On one side we have the US president who declares himself willing to
continue military support for Zelensky on the condition that he
guarantees the delivery of 500 billion dollars in rare earths, on the
other we have Zelensky, the Ukrainian president, who refuses to sign the
proposed agreement to give the United States access to Ukraine's rare
earth minerals because the document was too focused on US interests.
Zelensky stated that any mining exploitation by the United States must
be linked to security guarantees for Ukraine that discourage future
Russian aggression. Evidently the negotiation is ongoing and each of the
contenders is aiming to gain advantages.

The impression, however, is that the current presidency's days are
numbered, and a regime change in Ukraine is ready. Zelensky's figure is
too discredited at a mass level due to the policy of war and compression
of freedoms and the standard of living of the popular classes, he is too
connected to the narrative of Ukrainian independence to be used in an
exchange negotiation between opposing imperialisms. Zelensky's exit from
the scene would allow Putin to declare the denazification of Ukraine
complete, which could be celebrated on May 9. If Russia does not accept
the conditions of the United States, there is nothing that suggests that
peace is the goal at all costs of US policy.
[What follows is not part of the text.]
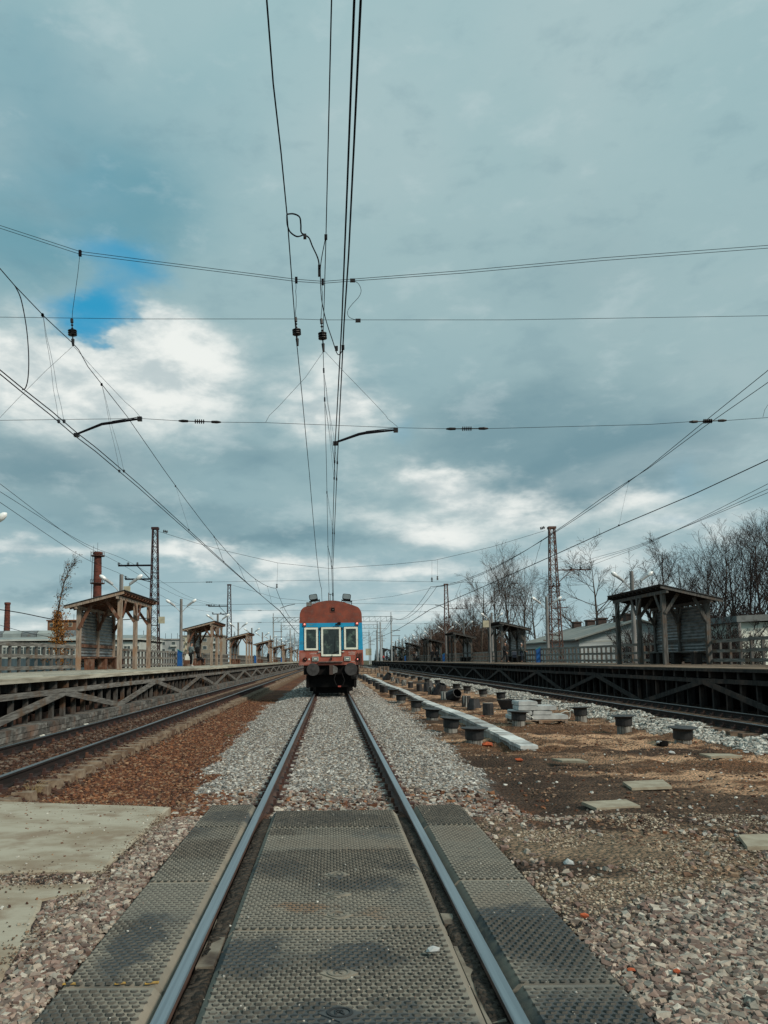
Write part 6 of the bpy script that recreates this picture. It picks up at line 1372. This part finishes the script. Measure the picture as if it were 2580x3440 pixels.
# ------------------------------------------------------------------ people
SKIN = mat('skin', L(.42,.24,.17), L(.38,.21,.15), .6)
def skinmesh(name, verts, edges, radii, mtl, parent, sub=1):
    me = bpy.data.meshes.new(name); me.from_pydata([tuple(v) for v in verts], edges, []); o = bpy.data.objects.new(name, me); col.objects.link(o)
    md = o.modifiers.new('skin', 'SKIN'); md.use_smooth_shade = True
    for i, r_ in enumerate(radii): me.skin_vertices[0].data[i].radius = (r_, r_) if not isinstance(r_, tuple) else r_
    me.skin_vertices[0].data[0].use_root = True
    sb_ = o.modifiers.new('sub', 'SUBSURF'); sb_.levels = sub; sb_.render_levels = sub
    dg = bpy.context.evaluated_depsgraph_get(); m2 = bpy.data.meshes.new_from_object(o.evaluated_get(dg)); m2.name = name; o.modifiers.clear(); o.data = m2; m2.materials.clear(); m2.materials.append(mtl)
    m2.polygons.foreach_set('use_smooth', [True]*len(m2.polygons)); o.parent = parent; return o
def person(loc, rz, label, H=1.75, pose='stand', top=L(.03,.03,.035), legs=L(.02,.02,.025), hair=L(.04,.03,.02), hat=None, shoes=L(.02,.02,.02), extra=None, step=.18, armb=.1, bag=None, stripe=False):
    P = empty('person', loc, rz, label, 'person', 'people waiting and walking on the platforms'); k = H/1.75; sit = pose == 'sit'
    hz = .93 if not sit else .50; v = lambda x, y, z: Vector((x, y, z))*k          # facing -Y
    hip = v(0, 0, hz); off = hz-.93
    neck = v(0, -.02, 1.46+off); head = v(0, -.05, 1.62+off); crown_ = v(0, -.03, 1.70+off); ch = v(0, 0, 1.28+off); sh = [v(s*.185, 0, 1.41+off) for s in (-1, 1)]
    J = {}
    for s, n_ in ((-1, 'l'), (1, 'r')):
        ph = s*step if pose == 'walk' else .02*s
        if sit: kn, an, to = v(s*.12, -.44, .50), v(s*.13, -.46, .09), v(s*.14, -.60, .04)
        else: kn, an = v(s*.10, -.05-ph*.7, .50), v(s*.11, -ph*1.3+ (.10 if ph < 0 and pose == 'walk' else 0), .09+(.05 if ph < 0 and pose == 'walk' else 0)); to = an+v(0, -.15, -.05)
        el_ = v(s*.24, .06-ph*armb*3, 1.13+off); ha = v(s*.23, -.08+ph*armb*6, .90+off)
        if pose == 'hold': el_, ha = v(s*.25, .02, 1.14+off), v(s*.08, -.27, 1.16+off)
        if pose == 'push': el_, ha = v(s*.24, -.06, 1.14), v(s*.20, -.40, 1.02)
        if sit: el_, ha = v(s*.24, -.08, 1.12+off), v(s*.12, -.32, .98+off)
        J[n_] = (v(s*.10, 0, hz-.02), kn, an, to, el_, ha)
    vs = [hip, ch, neck, head, crown_]; rd = [.125, .13, .055, .088, .07]; ed = [(0, 1), (1, 2), (2, 3), (3, 4)]
    vs.append(head+v(0, -.105, -.01)); rd.append(.012); ed.append((3, 5))            # nose
    for s in (-1, 1): vs.append(head+v(s*.095, .01, .0)); rd.append(.012); ed.append((3, len(vs)-1))   # ears
    for i, n_ in enumerate('lr'):
        h0, kn, an, to, el_, ha = J[n_]; b0 = len(vs); vs += [h0, kn, an, to]; rd += [.095, .062, .042, .03]; ed += [(0, b0), (b0, b0+1), (b0+1, b0+2), (b0+2, b0+3)]
        b0 = len(vs); dd = (ha-el_).normalized(); vs += [sh[i], el_, ha, ha+dd*.08*k]; rd += [.065, .045, .028, .034]; ed += [(1, b0), (b0, b0+1), (b0+1, b0+2), (b0+2, b0+3)]
        sd = dd.cross(Vector((1, 0, 0))).normalized()
        for f_ in range(4): vs += [ha+dd*.10*k+sd*(f_-1.5)*.022*k, ha+dd*(.165+.012*(f_ in (1, 2)))*k+sd*(f_-1.5)*.024*k+v(0, -.01, -.01)]; rd += [.010, .008]; ed += [(b0+3, len(vs)-2), (len(vs)-2, len(vs)-1)]
        vs += [ha+dd*.05*k-sd*.05*k]; rd += [.010]; ed += [(b0+2, len(vs)-1)]
    rd = [x*k for x in rd]; skinmesh('body', vs, ed, rd, SKIN, P)
    e = 1.28; off_ = .35
    # jacket
    vs = [hip+v(0, 0, -.04), hip+v(0, 0, .14), ch, neck+v(0, 0, -.03)]; rd = [.165, .155, .175, .075]; ed = [(0, 1), (1, 2), (2, 3)]
    for i, n_ in enumerate('lr'): b0 = len(vs); vs += [sh[i], J[n_][4], J[n_][5]]; rd += [.085, .066, .048]; ed += [(2, b0), (b0, b0+1), (b0+1, b0+2)]
    cl = mat('jacket_cloth', top, tuple(x*.6 for x in top[:3])+(1,), .9, (6, 6, 6)); skinmesh('jacket', vs, ed, [x*k for x in rd], cl, P)
    # trousers
    vs = [hip]; rd = [.14]; ed = []
    for n_ in 'lr': h0, kn, an = J[n_][:3]; b0 = len(vs); vs += [h0, kn, an+v(0, 0, .03)]; rd += [.11, .08, .062]; ed += [(0, b0), (b0, b0+1), (b0+1, b0+2)]
    skinmesh('trousers', vs, ed, [x*k for x in rd], mat('trouser_cloth', legs, None, .9), P)
    for n_ in 'lr':
        an, to = J[n_][2:4]; skinmesh('shoe', [an+v(0, .04, -.04), an+v(0, -.02, -.035), to+v(0, -.03, -.005)], [(0, 1), (1, 2)], [x*k for x in (.045, .05, .035)], mat('shoe', shoes, None, .6), P)
    if hat: skinmesh('hat', [head+v(0, .02, .05), crown_+v(0, 0, .03), crown_+v(0, 0, .11)], [(0, 1), (1, 2)], [x*k for x in (.112, .10, .045)], mat('knitted_hat', hat, None, .95), P)
    skinmesh('hair', [head+v(0, .045, .01), crown_+v(0, .02, .015)], [(0, 1)], [x*k for x in (.098, .082)], mat('hair', hair, None, .7), P)
    for s in (-1, 1): m = MB(); m.lathe([(.003, -.012), (.011, -.006), (.011, .004)], c=tuple(head+v(s*.033, -.083, .02)), n=8, axis='y'); m.build('eye', M['black'], P)
    m = MB(); q = head+v(0, -.088, -.055); m.box(q.x-.022, q.x+.022, q.y-.004, q.y+.01, q.z-.004, q.z+.004); m.build('mouth', mat('lips', L(.3,.1,.09)), P)
    if stripe:
        for n_, s in (('l', -1), ('r', 1)):
            h0, kn, an = J[n_][:3]; m = MB(); o1 = Vector((s*.09*k, 0, 0)); m.tube([h0+o1*1.25, kn+o1*.93, an+o1*.75], .014, 5); m.build('trouser_stripe', M['white'], P)
    return P
def along(o, p, q): pass
person((-10.55, 61.0-3.6+1.2, ZL), 2.4, 'person in a grey jacket with striped black trousers standing before the second left shelter', 1.78, 'hold', L(.16,.20,.20), L(.012,.012,.014), stripe=True, shoes=L(.5,.5,.5))
bp_ = at(677, 2181, Y=58.9); m = MB(); m.lathe([(.08, -.26), (.17, -.2), (.19, 0), (.17, .18), (.09, .26)], n=12); o = m.build('backpack', M['black'], smooth=True); o.location = (-10.12, 58.85, ZL+1.22); tag(o, 'black backpack on the back of the person with striped trousers', 'backpack')
person((-11.6, 67.9, ZL+.10), math.pi/2, 'person in dark clothes sitting inside the second left shelter', 1.7, 'sit', L(.02,.02,.022), L(.02,.02,.025))
m = MB(); m.prism([(-.20, 0), (.20, 0), (.23, .25), (.14, .44), (-.12, .46), (-.22, .22)], 'y', -.08, .08); o = m.build('carrier_bag', M['white']); o.location = (-11.1, 60.3, ZL+.48); tag(o, 'white carrier bag beside the person with striped trousers', 'bag')
m = MB(); m.box(-.3, .3, -.2, .2, 0, .47); o = m.build('wooden_crate', M['wood_brown']); o.location = (-11.1, 60.3, ZL); tag(o, 'low wooden box under the white carrier bag', 'box')
person((-9.6, 119, ZL), 1.2, 'black-clad person standing before the fourth left shelter', 1.8, 'hold', L(.012,.012,.014), L(.012,.012,.014))
person((15.9, 71.0, ZR), 1.1, 'dark person walking at the left front post of the second right shelter', 1.85, 'walk', L(.02,.02,.022), L(.02,.02,.022))
person((17.55, 71.6, ZR), 1.35, 'person in a white knitted hat pushing a pram by the second right shelter', 1.75, 'push', L(.085,.095,.085), L(.03,.04,.06), hat=L(.6,.52,.5))
o = empty('pram', (16.85, 71.4, ZR), 1.35, 'small dark pram pushed by the person in the white hat', 'pram'); o.rotation_euler = (0, 0, -1.75)
m = MB(); m.prism([(-.42, .45), (.38, .45), (.45, .70), (.25, .72), (.05, 1.0), (-.3, 1.02), (-.48, .75)], 'y', -.2, .2); m.build('hood_and_seat', mat('navy_pram_cloth', L(.02,.03,.05)), o)
for x in (-.3, .3):
    for s in (-1, 1): m = MB(); m.lathe([(.14, -.02), (.14, .02)], c=(x, s*.22, .14), n=14, axis='y'); m.build('wheel', M['black'], o)
m = MB(); m.tube([(-.3, .22, .14), (.3, .22, .5), (.75, .2, 1.02), (.75, -.2, 1.02), (.3, -.22, .5), (-.3, -.22, .14)], .014, 6); m.build('frame', M['concrete_pole'], o)
m = MB(); m.lathe([(.02, -.14), (.14, -.05), (.15, .05), (.03, .14)], n=10); q = m.build('blanket', mat('yellow_blanket', L(.5,.33,.12)), o, smooth=True); q.location = (-.15, -.05, .78)
def px(u, Yq): return at(u, 2215, Y=Yq).x
person((px(1452, 118), 118, ZR), 3.0, 'left one of two dark-clad people walking between the third and fourth right shelters', 1.85, 'walk', L(.012,.012,.014), L(.015,.015,.017))
person((px(1468, 118), 118, ZR), 3.1, 'right one of two dark-clad people walking between the third and fourth right shelters', 1.85, 'walk', L(.012,.012,.014), L(.015,.015,.017), step=-.18)
person((px(1391, 150), 150, ZR), .3, 'black-clad person standing at the fifth right shelter', 1.8, 'stand', L(.012,.012,.014), L(.012,.012,.014))
person((px(1398.5, 151), 151, ZR), .5, 'person in a pale grey coat next to the black-clad one at the fifth right shelter', 1.75, 'stand', L(.30,.30,.30), L(.03,.03,.035), hat=L(.5,.5,.5))
person((px(1331, 186), 186, ZR), .5, 'black figure standing left of the sixth right shelter', 1.8, 'stand', L(.01,.01,.012), L(.01,.01,.012))
person((px(1345, 196), 196.5, ZR+.1), -math.pi/2, 'dark person sitting in the sixth right shelter', 1.75, 'sit', L(.012,.012,.014), L(.012,.012,.014))
person((px(1288, 225), 225, ZR), 0, 'person in a bright red jacket before the farthest right shelter', 1.7, 'stand', L(.55,.05,.06), L(.02,.02,.025))
person((px(1298, 226), 226, ZR), 0, 'person in dark navy beside the one in the red jacket', 1.75, 'stand', L(.02,.025,.045), L(.02,.03,.06))
# red-white post foot and pigeons
m = MB(); m.lathe([(.17, 0), (.17, .7), (.16, .72)], n=12); o = m.build('red_sleeve', mat('faded_red_paint', L(.30,.05,.04))); o.location = (-12.75, 47, ZL+.001); tag(o, 'faded red band around the foot of the lamp pole behind the nearest left shelter', 'band')
for i, (u, v, x) in enumerate(((233, 2431, -6.95), (146, 2459, -6.95), (293, 2421, -6.95))):
    a = at(u, v, X=x); m = MB(); pv, pf = stone_proto(70+i); m.add([(p_[0]*.07, p_[1]*.05, p_[2]*.05) for p_ in pv*1.4], [tuple(f_) for f_ in pf]); o = m.build('litter', M['white']); o.location = (x, a.y, -.17); tag(o, 'white scrap of litter by the left platform footing, %s from the camera' % ORD[[1, 0, 2][i]], 'litter', 'white scraps beside the left track')

# dry grass at the end of the left track
GR = mat('dry_straw_grass', L(.34,.26,.13), L(.22,.15,.07), .9)
for i, (u, v, lab) in enumerate(((112, 2650, 'tuft of dry straw grass between the last sleeper ends of the left track'), (225, 2655, 'small tuft of dry grass on the brown ballast by the concrete slab'), (770, 2450, 'tiny green-brown weed in the rusty ballast left of the middle track'))):
    p = at(u, v, Z=-.2); p.z = gzf(p.x, p.y); r = random.Random(i); m = MB()
    for k in range(34):
        a = r.random()*6.28; b0 = Vector((math.cos(a), math.sin(a), 0))*r.random()*.10; d = Vector((math.cos(a)*r.uniform(.1, .9), math.sin(a)*r.uniform(.1, .9), 1)).normalized()*r.uniform(.08, .24)*(1 if i == 0 else .55)
        m.tube([b0, b0+d*.6, b0+d+Vector((d.x*.5, d.y*.5, -.03))], [.0035, .0025, .001], 3)
    o = m.build('grass_tuft', GR if i < 2 else mat('green_weed', L(.08,.12,.05))); o.location = p; tag(o, lab, 'grass')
The scenario that is emerging is the worst possible for the people who
sold their souls for Putin's defeat, propagating enlistment in Kiev's
army alongside and under the orders of the Nazis, raising money to allow
Zelensky to continue the war and sell their country to the highest
Western bidder. As I have written since before the Russian Federation's
aggression against Ukraine began, the United States cannot afford for
Putin to lose. A strong Russia remains a potential ally in the fight for
China, and Ukraine is just one of the many battlefields on the world's
chessboard, where hundreds of thousands of pawns die, while kings remain
entrenched, waiting for an agreement that is always possible with the
opposing king.

Thus Trump's "peace" would end up resembling Biden's war.